In Python, type hints provide a way to indicate the expected data types of variables, function parameters, and return values. When working with collections such as lists, dictionaries, tuples, and sets, type hints can significantly improve code readability and help catch potential type-related errors early in development. For example, when defining a function that takes a list of integers as an argument, you can use the List type hint from the typing module to indicate this:

from typing import List

def process_numbers(numbers: List[int]) -> List[int]:
    squared_numbers = [num ** 2 for num in numbers]
    return squared_numbers

In this example, the process_numbers function takes a list of integers as its argument and returns a new list of squared integers. The List[int] type hint clarifies the expected input type, making it clear to developers and tools that the function should be called with a list containing integers.

Type hints for self-defined data types

Python also allows you to create your custom data types using classes. When working with the self-defined data types, type hints become particularly valuable to convey the intended structure of your data and methods. Let's consider a basic example of a Person class:

class Person:
    def __init__(self, name: str, age: int):
        self.name = name
        self.age = age

    def introduce(self) -> str:
        return f"Hi, I'm {self.name} and I'm {self.age} years old."
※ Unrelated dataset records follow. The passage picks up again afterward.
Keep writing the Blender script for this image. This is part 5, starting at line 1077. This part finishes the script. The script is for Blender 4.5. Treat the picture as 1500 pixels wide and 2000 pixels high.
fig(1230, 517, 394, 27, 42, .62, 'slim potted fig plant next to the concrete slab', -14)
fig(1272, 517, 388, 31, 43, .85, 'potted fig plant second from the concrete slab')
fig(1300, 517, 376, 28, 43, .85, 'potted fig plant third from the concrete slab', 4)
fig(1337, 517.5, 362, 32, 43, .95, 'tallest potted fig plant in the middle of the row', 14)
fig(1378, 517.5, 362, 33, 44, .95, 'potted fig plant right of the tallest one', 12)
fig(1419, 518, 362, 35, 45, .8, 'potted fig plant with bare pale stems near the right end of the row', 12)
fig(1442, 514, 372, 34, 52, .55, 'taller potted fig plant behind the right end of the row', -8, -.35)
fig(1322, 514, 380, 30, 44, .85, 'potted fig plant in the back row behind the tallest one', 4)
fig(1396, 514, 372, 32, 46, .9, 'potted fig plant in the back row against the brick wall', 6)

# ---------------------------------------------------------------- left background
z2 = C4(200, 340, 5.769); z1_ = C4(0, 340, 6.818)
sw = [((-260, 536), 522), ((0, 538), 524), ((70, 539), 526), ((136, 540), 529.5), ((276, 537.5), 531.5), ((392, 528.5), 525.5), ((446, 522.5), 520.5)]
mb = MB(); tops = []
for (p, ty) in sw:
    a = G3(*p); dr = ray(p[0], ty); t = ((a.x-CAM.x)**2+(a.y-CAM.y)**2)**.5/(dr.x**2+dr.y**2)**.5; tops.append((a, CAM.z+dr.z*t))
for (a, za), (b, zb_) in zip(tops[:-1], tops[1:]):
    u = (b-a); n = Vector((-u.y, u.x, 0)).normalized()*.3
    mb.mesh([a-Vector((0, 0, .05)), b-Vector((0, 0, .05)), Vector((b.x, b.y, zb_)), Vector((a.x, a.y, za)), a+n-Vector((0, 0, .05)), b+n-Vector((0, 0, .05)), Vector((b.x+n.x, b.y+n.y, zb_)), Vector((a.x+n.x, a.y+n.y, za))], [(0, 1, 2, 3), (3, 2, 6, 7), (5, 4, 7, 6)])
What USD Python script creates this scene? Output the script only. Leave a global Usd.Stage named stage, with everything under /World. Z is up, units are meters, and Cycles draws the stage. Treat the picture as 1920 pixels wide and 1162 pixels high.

def celebrate_birthday(person: Person) -> Person:
    person.age += 1
    return person

In this scenario, the Person class has two attributes name and age and the method introduce. The type hints for the __init__ constructor and the introduce method clarifies the expected input and return types. Additionally, the celebrate_birthday function takes a Person object as an argument and returns a modified Person object after incrementing the age. Type hints provide insight into the structure of the custom data type and how it can be used within functions.

Why is it important? While the typing module provides runtime support for type hints; it does not enforce function and variable type annotations, which means IDE and other third-party type checkers could use them but not affect the program execution if a variable of a wrong type is used. Please note that type hints in Python are only informational.

Conclusion

Type hints in Python programming are a great help as they clarify data types of variables, function parameters, and return values. The typing module, available in the standard library, provides various annotation tools, making the code more readable and enabling static type checking. Type hints are handy when working with collections like lists and dictionaries and defining custom data types with classes. By using type hints, developers can create more robust code, promoting better collaboration and reducing the possibility of errors.